The Los Angeles City Council voted to officially end the use of Level of Service in measuring environmental impact in favor of a more people-friendly measure: vehicle miles traveled.

Joe Linton reports from Lo Angeles, where the City Council recently approved a substantial change to environmental review in accordance with the California Environmental Quality Act (CEQA).
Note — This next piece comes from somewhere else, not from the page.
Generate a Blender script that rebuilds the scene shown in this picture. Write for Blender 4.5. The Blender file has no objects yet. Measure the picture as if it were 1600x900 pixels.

Linton describes the consequences of choosing LOS as the primary measure of a development project's impact:
LOS is a way of measuring traffic, though it perniciously and simplistically only measures car traffic, and doesn’t even do that meaningfully. Measuring for LOS shows any project that increases car congestion – such as building new housing – as adversely impacting the environment. To supposedly fix congestion – the adverse environmental impact of that new housing – LOS measurements end up requiring more space for cars, so a housing project might also have to widen the road. LOS incorrectly assumes that car traffic is a static quantity, denying the effects of induced travel. LOS said that the 405 Freeway would be less congested after it was widened. That didn’t happen.
The change from LOS to VMT was mandated by SB 743, a law approved by the state of California in 2013. Several cities in the state have already made the switch, including Pasadena and San Francisco. Outside of the state, Seattle is also working on reforming its use of Level of Service as a measure of development impact mitigation.